We all know practice makes perfect. After you’ve crafted your pitch and tweaked it to where you want it, you need to memorize that thing. Spend even just a little bit of time every day to work on getting your pitch stuck in your head.

And when you think you have it down pretty good, work on it some more. When the moment comes to answer ‘The Question’, and nervousness kicks in, suddenly things start flying out of our memory. Suddenly you only remember bits and pieces of your pitch, or maybe you don’t remember any of it (this has happened to me on numerous occasions).

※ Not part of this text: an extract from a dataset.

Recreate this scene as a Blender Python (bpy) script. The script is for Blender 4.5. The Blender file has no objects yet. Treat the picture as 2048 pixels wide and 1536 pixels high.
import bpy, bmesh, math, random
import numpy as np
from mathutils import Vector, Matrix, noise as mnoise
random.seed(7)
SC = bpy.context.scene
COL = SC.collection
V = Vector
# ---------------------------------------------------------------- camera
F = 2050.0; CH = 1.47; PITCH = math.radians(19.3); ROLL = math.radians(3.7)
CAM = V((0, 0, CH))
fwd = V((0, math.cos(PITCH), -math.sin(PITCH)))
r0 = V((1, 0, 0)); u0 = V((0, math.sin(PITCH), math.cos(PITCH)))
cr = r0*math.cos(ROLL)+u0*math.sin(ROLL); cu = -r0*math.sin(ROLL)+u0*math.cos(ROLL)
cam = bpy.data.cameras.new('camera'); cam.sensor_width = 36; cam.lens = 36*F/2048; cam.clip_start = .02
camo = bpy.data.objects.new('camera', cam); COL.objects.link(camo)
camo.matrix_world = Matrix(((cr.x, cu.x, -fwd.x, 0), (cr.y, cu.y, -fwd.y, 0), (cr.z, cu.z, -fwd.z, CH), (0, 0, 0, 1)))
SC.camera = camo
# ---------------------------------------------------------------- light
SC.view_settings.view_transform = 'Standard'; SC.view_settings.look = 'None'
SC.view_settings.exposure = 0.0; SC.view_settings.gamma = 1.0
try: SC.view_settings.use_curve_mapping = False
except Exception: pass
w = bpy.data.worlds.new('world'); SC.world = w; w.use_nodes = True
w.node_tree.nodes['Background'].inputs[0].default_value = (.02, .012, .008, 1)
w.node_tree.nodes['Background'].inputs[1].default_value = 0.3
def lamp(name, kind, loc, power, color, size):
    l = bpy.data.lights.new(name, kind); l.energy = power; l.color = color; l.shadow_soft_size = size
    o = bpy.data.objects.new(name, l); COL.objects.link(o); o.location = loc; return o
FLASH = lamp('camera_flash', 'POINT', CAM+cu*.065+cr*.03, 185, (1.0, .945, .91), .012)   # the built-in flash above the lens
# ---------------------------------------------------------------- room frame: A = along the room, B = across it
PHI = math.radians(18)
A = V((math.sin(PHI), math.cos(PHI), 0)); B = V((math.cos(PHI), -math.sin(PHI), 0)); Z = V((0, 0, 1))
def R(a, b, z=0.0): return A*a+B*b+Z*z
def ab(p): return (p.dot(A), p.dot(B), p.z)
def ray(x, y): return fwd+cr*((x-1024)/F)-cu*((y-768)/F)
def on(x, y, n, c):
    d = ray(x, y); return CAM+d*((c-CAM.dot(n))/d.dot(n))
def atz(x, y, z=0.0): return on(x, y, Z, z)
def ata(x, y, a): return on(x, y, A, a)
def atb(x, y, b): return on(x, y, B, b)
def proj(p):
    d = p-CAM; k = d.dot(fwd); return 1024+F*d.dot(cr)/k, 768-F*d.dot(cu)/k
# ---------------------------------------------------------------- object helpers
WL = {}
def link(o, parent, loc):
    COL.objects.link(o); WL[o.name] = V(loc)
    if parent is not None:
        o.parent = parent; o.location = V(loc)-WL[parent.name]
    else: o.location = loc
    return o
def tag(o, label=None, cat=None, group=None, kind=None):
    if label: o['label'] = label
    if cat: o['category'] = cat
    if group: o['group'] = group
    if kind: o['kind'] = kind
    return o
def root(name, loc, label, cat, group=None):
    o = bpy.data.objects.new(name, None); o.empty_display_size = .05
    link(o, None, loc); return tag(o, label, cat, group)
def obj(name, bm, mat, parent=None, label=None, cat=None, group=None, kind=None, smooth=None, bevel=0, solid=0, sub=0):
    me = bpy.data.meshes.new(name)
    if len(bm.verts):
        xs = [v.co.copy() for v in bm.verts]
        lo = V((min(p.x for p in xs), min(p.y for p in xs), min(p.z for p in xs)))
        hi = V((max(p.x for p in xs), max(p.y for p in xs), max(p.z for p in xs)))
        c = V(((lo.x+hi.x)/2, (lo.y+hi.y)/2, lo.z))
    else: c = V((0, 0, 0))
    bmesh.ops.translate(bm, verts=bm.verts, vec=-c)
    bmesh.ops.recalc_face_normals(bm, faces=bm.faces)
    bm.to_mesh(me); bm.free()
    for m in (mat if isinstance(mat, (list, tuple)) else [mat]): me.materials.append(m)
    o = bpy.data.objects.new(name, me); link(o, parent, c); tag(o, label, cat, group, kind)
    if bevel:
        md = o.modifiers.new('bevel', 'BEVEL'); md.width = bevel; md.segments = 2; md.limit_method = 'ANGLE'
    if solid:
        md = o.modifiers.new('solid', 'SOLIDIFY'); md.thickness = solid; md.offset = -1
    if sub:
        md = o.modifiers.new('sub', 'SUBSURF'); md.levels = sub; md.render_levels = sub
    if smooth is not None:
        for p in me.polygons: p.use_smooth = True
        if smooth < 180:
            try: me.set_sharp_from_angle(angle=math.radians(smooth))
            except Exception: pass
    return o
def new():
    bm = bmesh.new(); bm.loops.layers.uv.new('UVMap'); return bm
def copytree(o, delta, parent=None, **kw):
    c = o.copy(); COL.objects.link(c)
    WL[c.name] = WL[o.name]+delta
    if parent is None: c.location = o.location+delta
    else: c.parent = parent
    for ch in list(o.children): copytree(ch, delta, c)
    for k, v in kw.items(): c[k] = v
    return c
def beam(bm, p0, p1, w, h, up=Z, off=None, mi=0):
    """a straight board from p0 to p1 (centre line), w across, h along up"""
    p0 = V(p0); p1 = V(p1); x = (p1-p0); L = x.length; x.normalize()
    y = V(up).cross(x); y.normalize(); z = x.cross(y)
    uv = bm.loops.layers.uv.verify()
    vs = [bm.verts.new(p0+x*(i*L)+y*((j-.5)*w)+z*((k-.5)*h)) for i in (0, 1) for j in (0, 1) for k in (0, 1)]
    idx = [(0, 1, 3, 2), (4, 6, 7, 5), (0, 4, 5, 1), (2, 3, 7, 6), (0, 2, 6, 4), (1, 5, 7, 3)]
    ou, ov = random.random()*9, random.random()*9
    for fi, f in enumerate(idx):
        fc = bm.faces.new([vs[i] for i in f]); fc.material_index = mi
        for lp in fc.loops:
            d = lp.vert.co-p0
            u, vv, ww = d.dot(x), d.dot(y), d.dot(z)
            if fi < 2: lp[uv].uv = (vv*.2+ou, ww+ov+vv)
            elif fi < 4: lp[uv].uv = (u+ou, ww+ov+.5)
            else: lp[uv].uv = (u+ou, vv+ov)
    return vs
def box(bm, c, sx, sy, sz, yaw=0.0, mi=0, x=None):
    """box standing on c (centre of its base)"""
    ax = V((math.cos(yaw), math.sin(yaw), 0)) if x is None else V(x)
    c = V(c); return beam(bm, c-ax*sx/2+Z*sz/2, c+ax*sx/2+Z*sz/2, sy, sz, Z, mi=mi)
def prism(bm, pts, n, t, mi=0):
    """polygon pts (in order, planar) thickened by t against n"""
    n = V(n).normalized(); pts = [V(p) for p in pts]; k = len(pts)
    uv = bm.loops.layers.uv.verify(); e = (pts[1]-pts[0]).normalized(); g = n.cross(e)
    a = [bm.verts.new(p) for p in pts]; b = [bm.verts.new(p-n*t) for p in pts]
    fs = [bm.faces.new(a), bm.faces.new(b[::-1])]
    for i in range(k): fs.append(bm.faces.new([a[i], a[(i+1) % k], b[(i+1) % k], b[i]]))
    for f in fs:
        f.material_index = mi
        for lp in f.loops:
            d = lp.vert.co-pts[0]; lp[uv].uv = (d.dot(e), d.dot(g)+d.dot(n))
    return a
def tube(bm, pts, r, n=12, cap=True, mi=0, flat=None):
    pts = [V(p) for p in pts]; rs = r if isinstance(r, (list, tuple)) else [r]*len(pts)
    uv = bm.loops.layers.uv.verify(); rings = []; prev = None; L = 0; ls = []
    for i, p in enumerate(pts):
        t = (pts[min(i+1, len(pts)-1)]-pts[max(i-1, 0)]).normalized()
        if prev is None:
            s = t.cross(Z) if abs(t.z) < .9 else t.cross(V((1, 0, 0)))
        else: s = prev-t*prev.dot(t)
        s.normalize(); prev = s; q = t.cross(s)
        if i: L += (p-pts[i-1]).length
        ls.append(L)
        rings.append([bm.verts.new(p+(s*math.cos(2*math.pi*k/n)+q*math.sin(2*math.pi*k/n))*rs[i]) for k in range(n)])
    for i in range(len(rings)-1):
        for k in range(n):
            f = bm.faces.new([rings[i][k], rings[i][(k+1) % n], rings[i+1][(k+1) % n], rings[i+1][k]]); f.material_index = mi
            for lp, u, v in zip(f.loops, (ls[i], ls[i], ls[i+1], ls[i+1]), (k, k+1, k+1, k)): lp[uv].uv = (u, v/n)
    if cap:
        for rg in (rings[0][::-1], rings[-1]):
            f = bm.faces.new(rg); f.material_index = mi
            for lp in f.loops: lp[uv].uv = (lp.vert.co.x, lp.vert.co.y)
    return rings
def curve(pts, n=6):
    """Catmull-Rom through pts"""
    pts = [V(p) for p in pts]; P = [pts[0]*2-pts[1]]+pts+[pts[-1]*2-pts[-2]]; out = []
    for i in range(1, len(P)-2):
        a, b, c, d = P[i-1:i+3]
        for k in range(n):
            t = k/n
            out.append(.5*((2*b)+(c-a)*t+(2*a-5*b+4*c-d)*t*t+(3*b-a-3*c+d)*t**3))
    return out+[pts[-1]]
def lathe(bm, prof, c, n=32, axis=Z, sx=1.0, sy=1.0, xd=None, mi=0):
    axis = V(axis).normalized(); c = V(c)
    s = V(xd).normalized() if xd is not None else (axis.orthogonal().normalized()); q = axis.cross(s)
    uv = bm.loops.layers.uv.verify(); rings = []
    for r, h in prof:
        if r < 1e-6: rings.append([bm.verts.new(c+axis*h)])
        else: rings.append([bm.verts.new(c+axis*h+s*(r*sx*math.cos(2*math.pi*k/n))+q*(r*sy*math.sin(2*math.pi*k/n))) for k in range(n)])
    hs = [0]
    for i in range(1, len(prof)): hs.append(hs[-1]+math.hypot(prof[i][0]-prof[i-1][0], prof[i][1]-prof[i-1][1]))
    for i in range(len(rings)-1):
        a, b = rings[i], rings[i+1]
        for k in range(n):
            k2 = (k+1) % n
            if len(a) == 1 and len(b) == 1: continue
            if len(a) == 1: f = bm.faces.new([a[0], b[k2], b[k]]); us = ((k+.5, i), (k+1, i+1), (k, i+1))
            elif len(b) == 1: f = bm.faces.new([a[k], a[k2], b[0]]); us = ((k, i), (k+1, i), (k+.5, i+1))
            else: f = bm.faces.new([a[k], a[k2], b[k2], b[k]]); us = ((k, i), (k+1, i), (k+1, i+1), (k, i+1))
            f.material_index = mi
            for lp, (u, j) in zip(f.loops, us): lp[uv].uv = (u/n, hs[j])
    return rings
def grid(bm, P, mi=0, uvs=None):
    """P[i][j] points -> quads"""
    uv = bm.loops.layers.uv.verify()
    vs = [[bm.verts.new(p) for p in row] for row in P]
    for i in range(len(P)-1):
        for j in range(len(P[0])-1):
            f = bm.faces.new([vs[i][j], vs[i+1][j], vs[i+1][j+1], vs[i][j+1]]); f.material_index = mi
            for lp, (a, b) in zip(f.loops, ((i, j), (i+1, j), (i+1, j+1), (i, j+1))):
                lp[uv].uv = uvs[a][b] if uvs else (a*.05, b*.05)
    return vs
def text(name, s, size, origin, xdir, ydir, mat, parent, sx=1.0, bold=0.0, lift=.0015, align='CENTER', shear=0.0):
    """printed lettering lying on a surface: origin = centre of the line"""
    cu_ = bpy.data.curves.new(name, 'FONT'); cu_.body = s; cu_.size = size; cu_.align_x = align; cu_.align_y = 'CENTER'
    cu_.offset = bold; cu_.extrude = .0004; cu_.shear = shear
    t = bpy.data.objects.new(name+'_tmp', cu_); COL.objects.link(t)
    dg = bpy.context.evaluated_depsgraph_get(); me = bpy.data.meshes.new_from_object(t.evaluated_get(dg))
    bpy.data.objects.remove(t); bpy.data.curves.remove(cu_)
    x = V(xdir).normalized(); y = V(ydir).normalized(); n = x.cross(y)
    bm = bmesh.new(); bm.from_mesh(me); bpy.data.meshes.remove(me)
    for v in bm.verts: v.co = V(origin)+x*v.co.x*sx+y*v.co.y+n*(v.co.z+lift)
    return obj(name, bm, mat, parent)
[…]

You have to practice until you are sick and tired of practicing. Ask your family and friends to randomly ask you “so what’s your book about?” Just out of the blue, to catch you off guard and see how well you do remembering your pitch. Also…

Say it out loud.

Sometimes I do this when I’m editing my book. When I’ve written something and already edited two or more times, my brain begins to see what those sentences should look like, instead what they really look like. Like it auto-corrects and my eyes just pass right over it.

But saying it out loud always works for me to catch those mistakes I would’ve missed otherwise. And saying it out loud can help you figure out if the phrasing sounds awkward, or if you need to lengthen or shorten sentences.

If it doesn’t go according to plan…

This is going to happen sometimes. Someone will ask the question about your book, you’ll promptly answer with your prepared pitch, and the listener just is kinda….”meh.” Maybe they don’t look like they’d read your story, or are even interested in how it plays out. This can be extremely unsettling for a writer, and can cause some serious doubt in our abilities to write well and craft original stories. Let me tell you…

It’s okay.

Understand that your book is not for everyone. Not all agents or publishers are looking for the same things. Not all readers love the same genre or type of story.

But there’s always someone for your book.

Someone out there that will one day read it and love it. Someone that will feel connected to the characters in a deep way. Maybe your story will change someone, totally turn their world upside-down…in a good way.

So keep that in mind, and remember…

Christ is the only foundation for confidence. 

He’s got you. He knows exactly where your writing is going to take you, or even not take you. Don’t let a pitching session gone wrong make you forget that fact.


Write on,







Do you have trouble talking about your book to people? What are some ways that you overcome that? Would any of these tips help you? Chat with me in the comments!



  • Christine Eyre

    Great tips! And this was just what I needed because I’ve been struggling to write a pitch for my story–so I’ll definitely put these into practice!

    And I love that you end with the reminder that Christ is our ultimate source of confidence and He’s got our writing hopes and dreams in His hands. Such a powerful reminder!

    Also, where did you get that writing progress meter for Danni’s Dilemma? I’ve been looking for one for my own blog. 🙂

    • Jenna


      I am SO GLAD you found this helpful! 😀
      It’s a really comforting thought to know that no matter what, God knows what He’s doing. 🙂
      The progress bar is called MyBookProgress. Which, if I remember right, is free to download for your site. You can get it at

  • Gray Marie Cox

    THIS IS SO HELPFUL!!! I actually avoid telling people I write a lot because I know what they’re going to ask next and it’s so awkward BECAUSE I DON’T KNOW?? DO YOU HAVE AN HOUR??? Sometimes I wish I could just pull my pinterest link from thin air and just hand it to people, lol.

    Anyways, great post! <3

    • Jenna


      Haha, I can definitely relate to wanting to just hand them my pinterest link. Then they’ll get all the feels and maybe kinda partially understand what the book’s about. 😉 Glad you enjoyed this!

  • Hannah Truelove

    I felt every word of this. I am so passionate about my story, but when I try to explain it to others I sound like a blubbering idiot. That’s why I’ve been dragging my feet writing a blurb!